The Existence Of Nothing

The concept of nothingness has been something that I keep returning to. It is interesting that such an abstract concept can contain such confusion. In our intuitive view of the universe, nothing is not the absence of anything, it is the absence of something specific. If a cup is empty, we say there is nothing in it, but there is air in it. If we suck the air out there are quantum fluctuations and virtual particles that pop in and out of the empty space. We can never observe absolute nothingness, because absolute nothingness implies a lack of existence. Existence is what we intuitively observe as objects in spacetime, or maybe even spacetime itself.

The common parody of atheism on the left is plainly wrong. There was never nothing. because nothing cannot exist, and the big bang was not nothing either, it was the expansion of space from a small point to the universe we know today. The rest is also flawed, but I won't deal with that bit here. 

The major error in such thinking is thinking that absolute nothingness could exist! Indeed according to christianity god brought things into existence by saying words. Our concept of creation is really just transformation. When an artist creates a painting a mental picture that did not exist is created, but in the real world the atoms that make up the paint on the canvas had been around a long time before, and were formed in nucleosynthesis in stars, and big bang nucleosynthesis before that.

What we are left with is a problem that nothing is a concept relative to our intuitions of the world, but pure emptiness has never been observed. Someone might ask what is happening "outside" our universe. If we consider outside to be in the absence of spacetime, the existence of anything in the way we understand existence makes no sense. If something is matter existing in spacetime, then "outside" the universe we would have nothing, at least by some definition. But the term nothing is relative to something, such as an empty cup, so maybe "outside" the universe we could find unthing. Unthing would be not something, but not nothing either. Unthings cannot be geometric because geometry is a property of space. We cannot even say that unthing is, because is does not really make sense without spacetime either. 

The point is that sans spacetime, we are stuck. Our human intuitions fall apart. We are stuck with an unfathomable. I can't say unfathomable thing, because a thing is relative to the spacetime it occupies.
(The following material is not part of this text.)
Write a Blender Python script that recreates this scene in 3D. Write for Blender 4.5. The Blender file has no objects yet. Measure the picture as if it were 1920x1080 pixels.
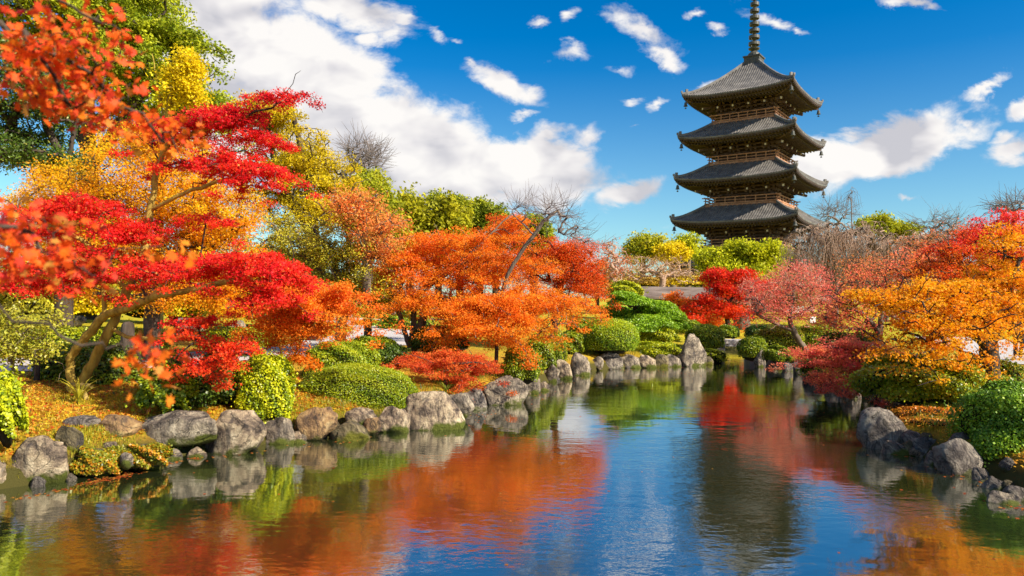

Alvin Plantinga, a christian apologist, attempts to make an argument against naturalism by stating that there is a low probability that our intuitions about metaphysical matters can be correct because evolution selects for survival, not for accuracy or truth. What Plantinga does not realise is that if his conclusion is wrong, namely that naturalism is wrong, and it turns out to be right, we cannot think clearly about unthings and the unfathomable sans our universe. This also means in effect that our intuitions about the supernatural (which is something not bound by spacetime or the universe) have a low probability of being correct. In other words supernatural gods are unknowable unless his premise that a god instilled intuitions about the supernatural in our minds is true. Our complete lack of ability to think about unthings and the unfathomable seems to contradict his permise. Our language and our thoughts are replete with spaceotemporal concepts. We even associate our emotions with spacetime when we mention a hard(hardness is a property of matter) task, a heavy hart or a deep thought. 

Tesseract
People who subscribe to the idea that nothing is some kind of thing are annoyed by the likes of Lawrence Krauss, who points out that empty space is not empty, and what we consider to be nothing in our thoughts actually has stuff in it. The concept of nothingness exists, but it seems as though the concrete nothingness is a purely fictional concept concocted by minds that were never adapted to consider it. Imagining absolute nothingness is no different to imagining a tesseract. It seems that we are doomed to marvel at its shadow, fully unable to visualise it.